La búsqueda ha ido encontrando precisión en el lenguaje del espectáculo, siempre en construcción, pero su despliegue de energía, trabajo, belleza, vitalidad, buen humor e interacción lo hacen muy atractivo y, justamente, respuesta intrínseca al modelo escaldado.
“La belleza”, canción de Luis Eduardo Aute, es aquí el punctum porque incluye la belleza como summa y con la pelea ideológica global dentro, no la vacuidad hedonista de la belleza. Belleza versus la feancia erigida como diana de los justos dardos de Harry Potter, se acabó la magia.
Para la tercera parte se asume la tautología de referirse no solo a ellos mismos, sino a la propia saga de los CCPC. La República Light anteriores. El teatro como tribuna, la pasarela como circunscripción, las razones para hacer y proclamar un teatro político como un derecho.
Es un ejercicio de autodefensa, a la manera de Jorge Dimitrov ante el proceso de Leipzig o de Fidel Castro por el asalto al cuartel Moncada. Como el líder cubano, El Portazo también cree que la historia los absolverá.
Cuando el Negrito del bufo y el vernáculo canta nuevamente “porque quisiera reír, cuando tengo que llorar”, el Teatro se define a sí mismo en cubano por la “sistemática ruptura de lo trágico por lo cómico” y pincha la realidad misma. La estructura sigue oscilando entre monólogos y escenas colectivas, pero su fisiología es el reciclaje para construir el sentido último de reconstruirlo todo a partir de lo hecho por la tradición y la historia de generaciones. De asumirlo TODO. Los múltiples enlaces, hilos, nudos, deseos, anhelos de una sociedad apretados en la expresión del teatro. Honor al pasado, a la memoria, a los héroes para quitar la herrumbre de la historia, limpiar y hacer. Se transponen los tiempos históricos, sus documentos, como si la vieja historia fuera ahora y al revés. Hablan con los versos y las palabras que ya fueron dichas y le suman las nuevas. En diálogo con “La belleza”, la canción central dice aquí “Cambia. Todo cambia. Pero no cambia mi amor”.
Sin complejos, con humor, sorna y choteo, es un homenaje a nosotros mismos, a lo que somos, a nuestra arquitectura espiritual, a la anatomía y la fisiología de la que estamos hechos y en que SOMOS. Una cópula infinita en el tiempo.
Diez millones es una isla en un cuerpo. Jacuzzi en tres que discuten en uno. Misterios… un cuerpo entre vida y muerte transustanciado en presente como fervor del teatro.
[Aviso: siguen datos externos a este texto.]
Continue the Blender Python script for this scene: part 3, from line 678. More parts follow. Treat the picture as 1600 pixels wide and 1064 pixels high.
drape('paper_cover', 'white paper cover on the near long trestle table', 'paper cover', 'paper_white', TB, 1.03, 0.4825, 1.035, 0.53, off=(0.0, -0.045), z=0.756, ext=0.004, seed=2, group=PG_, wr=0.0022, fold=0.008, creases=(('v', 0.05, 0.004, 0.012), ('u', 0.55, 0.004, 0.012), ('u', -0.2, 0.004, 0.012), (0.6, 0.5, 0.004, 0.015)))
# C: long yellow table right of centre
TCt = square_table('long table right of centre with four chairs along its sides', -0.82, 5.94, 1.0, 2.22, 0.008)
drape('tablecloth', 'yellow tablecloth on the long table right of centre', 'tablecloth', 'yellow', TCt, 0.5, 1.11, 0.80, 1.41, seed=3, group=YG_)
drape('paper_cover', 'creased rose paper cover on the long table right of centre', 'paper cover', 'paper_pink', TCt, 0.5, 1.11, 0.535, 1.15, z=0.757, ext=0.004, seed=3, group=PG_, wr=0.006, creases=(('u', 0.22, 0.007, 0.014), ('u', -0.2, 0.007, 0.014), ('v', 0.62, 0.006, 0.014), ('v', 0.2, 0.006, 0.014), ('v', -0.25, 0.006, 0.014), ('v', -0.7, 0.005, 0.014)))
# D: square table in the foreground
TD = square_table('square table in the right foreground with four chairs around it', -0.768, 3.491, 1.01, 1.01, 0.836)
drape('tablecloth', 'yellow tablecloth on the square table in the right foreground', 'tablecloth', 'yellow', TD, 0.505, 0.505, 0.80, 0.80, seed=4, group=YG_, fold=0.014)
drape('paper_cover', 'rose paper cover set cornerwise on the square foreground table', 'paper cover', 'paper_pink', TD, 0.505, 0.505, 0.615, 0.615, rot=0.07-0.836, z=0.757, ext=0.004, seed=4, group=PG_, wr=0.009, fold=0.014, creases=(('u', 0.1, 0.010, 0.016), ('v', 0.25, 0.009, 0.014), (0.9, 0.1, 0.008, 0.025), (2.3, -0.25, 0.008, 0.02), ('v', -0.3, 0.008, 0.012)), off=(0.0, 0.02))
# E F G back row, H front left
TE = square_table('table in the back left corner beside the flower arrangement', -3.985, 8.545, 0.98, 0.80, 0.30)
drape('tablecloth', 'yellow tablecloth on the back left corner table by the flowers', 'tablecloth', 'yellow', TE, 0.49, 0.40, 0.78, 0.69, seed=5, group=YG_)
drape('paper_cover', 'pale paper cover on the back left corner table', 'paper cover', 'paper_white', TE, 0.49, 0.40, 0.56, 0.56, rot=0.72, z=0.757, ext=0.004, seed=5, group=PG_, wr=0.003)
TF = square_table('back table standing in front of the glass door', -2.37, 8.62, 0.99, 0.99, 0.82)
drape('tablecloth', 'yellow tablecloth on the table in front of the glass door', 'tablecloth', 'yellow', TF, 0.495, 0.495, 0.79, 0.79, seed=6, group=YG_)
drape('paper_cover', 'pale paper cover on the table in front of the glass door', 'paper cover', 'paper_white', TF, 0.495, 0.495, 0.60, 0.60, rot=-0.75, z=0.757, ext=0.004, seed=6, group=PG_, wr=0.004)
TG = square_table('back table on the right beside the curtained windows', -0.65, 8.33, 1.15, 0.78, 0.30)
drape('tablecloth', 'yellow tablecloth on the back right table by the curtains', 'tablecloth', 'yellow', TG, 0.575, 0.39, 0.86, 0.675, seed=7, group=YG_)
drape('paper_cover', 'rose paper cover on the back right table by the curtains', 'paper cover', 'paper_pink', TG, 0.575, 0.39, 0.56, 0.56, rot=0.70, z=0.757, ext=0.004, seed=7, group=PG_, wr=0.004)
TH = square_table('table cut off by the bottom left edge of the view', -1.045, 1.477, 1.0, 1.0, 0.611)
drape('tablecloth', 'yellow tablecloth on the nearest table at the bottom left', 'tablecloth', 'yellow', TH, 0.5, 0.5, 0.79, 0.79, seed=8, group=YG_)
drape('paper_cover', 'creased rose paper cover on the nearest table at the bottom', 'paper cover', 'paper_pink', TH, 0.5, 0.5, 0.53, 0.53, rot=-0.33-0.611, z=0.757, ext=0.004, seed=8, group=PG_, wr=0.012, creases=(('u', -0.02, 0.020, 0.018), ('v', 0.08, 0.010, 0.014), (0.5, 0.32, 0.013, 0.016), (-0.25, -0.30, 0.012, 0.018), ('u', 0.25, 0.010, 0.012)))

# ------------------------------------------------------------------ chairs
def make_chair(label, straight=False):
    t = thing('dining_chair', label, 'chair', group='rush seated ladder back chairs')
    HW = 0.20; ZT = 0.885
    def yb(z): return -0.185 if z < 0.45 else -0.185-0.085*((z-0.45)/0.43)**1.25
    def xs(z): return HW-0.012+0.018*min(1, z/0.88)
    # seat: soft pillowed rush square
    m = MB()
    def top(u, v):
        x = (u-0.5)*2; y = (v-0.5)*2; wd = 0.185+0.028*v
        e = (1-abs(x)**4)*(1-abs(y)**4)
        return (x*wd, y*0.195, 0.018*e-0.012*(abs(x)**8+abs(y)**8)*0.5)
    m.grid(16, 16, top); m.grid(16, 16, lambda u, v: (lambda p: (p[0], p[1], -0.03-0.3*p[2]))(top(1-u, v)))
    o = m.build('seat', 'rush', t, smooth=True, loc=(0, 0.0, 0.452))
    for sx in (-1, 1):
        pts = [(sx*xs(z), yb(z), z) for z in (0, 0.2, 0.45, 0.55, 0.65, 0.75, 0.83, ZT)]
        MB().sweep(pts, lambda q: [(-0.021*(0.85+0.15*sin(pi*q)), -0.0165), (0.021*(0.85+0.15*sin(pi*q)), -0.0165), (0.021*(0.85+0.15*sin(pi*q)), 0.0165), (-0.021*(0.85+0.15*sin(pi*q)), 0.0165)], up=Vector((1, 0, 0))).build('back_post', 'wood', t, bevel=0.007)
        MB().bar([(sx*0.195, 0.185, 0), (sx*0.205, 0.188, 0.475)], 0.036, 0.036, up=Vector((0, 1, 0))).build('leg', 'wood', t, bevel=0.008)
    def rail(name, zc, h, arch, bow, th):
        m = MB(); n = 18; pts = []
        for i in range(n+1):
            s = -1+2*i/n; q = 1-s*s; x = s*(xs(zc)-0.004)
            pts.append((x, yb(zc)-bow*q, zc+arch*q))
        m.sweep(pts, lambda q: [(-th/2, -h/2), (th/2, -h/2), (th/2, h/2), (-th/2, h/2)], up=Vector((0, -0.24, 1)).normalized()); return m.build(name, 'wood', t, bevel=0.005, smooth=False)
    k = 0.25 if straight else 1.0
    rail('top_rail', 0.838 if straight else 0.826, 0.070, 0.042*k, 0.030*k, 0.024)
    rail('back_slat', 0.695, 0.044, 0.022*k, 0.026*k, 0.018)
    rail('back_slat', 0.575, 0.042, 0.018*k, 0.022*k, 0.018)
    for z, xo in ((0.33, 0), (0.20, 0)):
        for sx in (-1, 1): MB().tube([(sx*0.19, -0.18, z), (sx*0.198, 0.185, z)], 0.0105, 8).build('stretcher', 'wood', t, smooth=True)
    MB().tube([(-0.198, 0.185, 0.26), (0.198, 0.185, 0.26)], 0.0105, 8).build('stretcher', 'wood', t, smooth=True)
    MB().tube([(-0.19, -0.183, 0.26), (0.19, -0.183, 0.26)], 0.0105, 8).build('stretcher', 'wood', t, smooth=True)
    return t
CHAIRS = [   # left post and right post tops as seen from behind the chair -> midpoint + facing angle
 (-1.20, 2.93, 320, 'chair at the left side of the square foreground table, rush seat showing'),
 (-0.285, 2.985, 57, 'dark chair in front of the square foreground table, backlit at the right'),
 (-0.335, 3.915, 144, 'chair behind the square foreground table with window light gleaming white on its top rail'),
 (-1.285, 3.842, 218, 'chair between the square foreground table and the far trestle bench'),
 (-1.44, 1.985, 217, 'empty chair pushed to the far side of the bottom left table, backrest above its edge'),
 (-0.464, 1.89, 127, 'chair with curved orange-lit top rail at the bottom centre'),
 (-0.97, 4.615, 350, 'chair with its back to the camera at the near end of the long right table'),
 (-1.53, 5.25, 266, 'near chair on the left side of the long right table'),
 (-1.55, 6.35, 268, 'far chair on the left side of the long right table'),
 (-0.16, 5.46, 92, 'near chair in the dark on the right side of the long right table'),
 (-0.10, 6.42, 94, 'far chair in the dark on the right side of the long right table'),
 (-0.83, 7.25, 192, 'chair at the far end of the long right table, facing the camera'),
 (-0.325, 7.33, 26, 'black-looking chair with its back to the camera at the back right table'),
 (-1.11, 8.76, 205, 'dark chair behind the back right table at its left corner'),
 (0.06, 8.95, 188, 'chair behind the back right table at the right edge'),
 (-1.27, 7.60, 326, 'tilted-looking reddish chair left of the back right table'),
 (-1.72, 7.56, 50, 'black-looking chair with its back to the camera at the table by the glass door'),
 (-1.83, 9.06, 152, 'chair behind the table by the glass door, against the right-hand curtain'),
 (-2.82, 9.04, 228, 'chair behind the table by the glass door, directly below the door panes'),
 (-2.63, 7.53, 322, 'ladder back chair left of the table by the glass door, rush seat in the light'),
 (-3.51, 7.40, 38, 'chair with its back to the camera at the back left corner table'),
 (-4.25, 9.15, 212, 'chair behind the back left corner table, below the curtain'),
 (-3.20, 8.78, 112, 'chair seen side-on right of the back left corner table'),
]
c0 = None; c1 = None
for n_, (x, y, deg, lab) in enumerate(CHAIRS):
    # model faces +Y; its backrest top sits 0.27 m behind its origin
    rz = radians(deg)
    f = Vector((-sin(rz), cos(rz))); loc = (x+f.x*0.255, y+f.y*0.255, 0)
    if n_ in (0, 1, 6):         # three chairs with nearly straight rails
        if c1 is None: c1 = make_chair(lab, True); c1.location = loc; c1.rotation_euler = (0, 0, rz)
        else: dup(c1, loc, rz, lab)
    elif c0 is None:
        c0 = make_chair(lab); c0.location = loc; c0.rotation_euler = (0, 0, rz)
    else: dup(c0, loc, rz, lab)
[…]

CCPC celebración de cuerpos en conjunto. Todos, cada uno, memoria actual de la realidad, el testimonio político mayor de nuestro teatro hoy.
*Texto leído en la Conferencia Científica del la Universidad de las Artes (ISA), bajo el título “Memoria de la realidad. Nuevo teatro político cubano”. Dentro del texto se reciclan otros anteriores en función de una visión más integral sobre el tema dentro del teatro cubano. A su vez, es parte de un texto homónimo mayor que forma parte de un libro en preparación.